## REQUIREMENTS
In the material below, please retype the lines from the very first through the one with "COL = sc.collection", exactly and without pictures.

┏━━

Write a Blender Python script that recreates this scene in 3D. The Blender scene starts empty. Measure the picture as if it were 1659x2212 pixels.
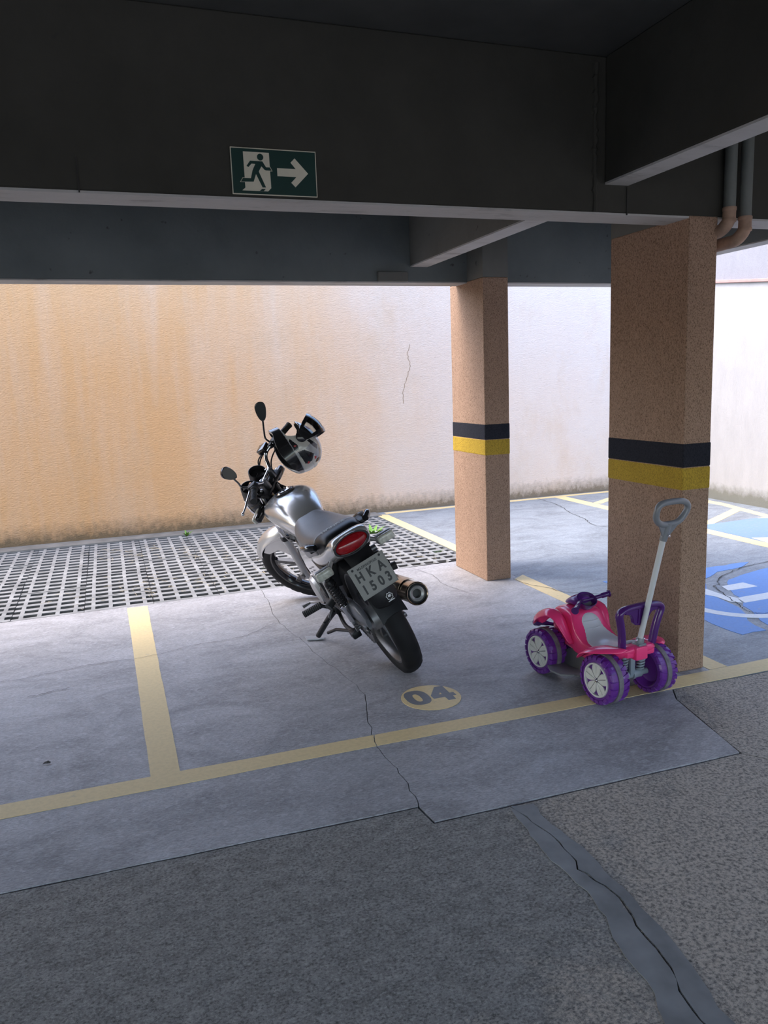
import bpy, bmesh, math, random
from mathutils import Vector, Matrix, Euler
from mathutils.geometry import tessellate_polygon

random.seed(4)
sc = bpy.context.scene
COL = sc.collection

# ------------------------------------------------------------------ camera
cam_d = bpy.data.cameras.new('camera')
cam = bpy.data.objects.new('camera', cam_d)
COL.objects.link(cam)
ROWS = ((0.9404244, -0.3379778, -0.0370538),
        (-0.0908860, -0.1448720, -0.9852674),
        (0.3276304, 0.9299372, -0.1669586))
cam.matrix_world = Matrix((
    (ROWS[0][0], -ROWS[1][0], -ROWS[2][0], 0.0),
    (ROWS[0][1], -ROWS[1][1], -ROWS[2][1], 0.0),
    (ROWS[0][2], -ROWS[1][2], -ROWS[2][2], 1.36),
    (0, 0, 0, 1)))
cam_d.sensor_fit = 'HORIZONTAL'
cam_d.sensor_width = 36.0
cam_d.lens = 36.0 * 1672.52 / 1659.0
cam_d.clip_start = 0.05
sc.camera = cam

# ------------------------------------------------------------------ sky and exposure
world = bpy.data.worlds.new('sky')
sc.world = world
world.use_nodes = True
wn, wl = world.node_tree.nodes, world.node_tree.links
bg = wn['Background']
sky = wn.new('ShaderNodeTexSky')
sky.sky_type = 'NISHITA'
sky.sun_disc = False
sky.sun_elevation = math.radians(52)
sky.sun_rotation = math.radians(-75)
sky.air_density = 1.0
sky.dust_density = 2.5
sky.ozone_density = 1.0
wl.new(sky.outputs[0], bg.inputs[0])
bg.inputs[1].default_value = 1.0
sc.view_settings.view_transform = 'Standard'
sc.view_settings.look = 'None'
sc.view_settings.gamma = 1.0
sc.view_settings.use_curve_mapping = False
sc.view_settings.exposure = 0.0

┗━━

## TASK SOLUTION
Write a Blender Python script that recreates this scene in 3D. The Blender scene starts empty. Measure the picture as if it were 1659x2212 pixels.
import bpy, bmesh, math, random
from mathutils import Vector, Matrix, Euler
from mathutils.geometry import tessellate_polygon

random.seed(4)
sc = bpy.context.scene
COL = sc.collection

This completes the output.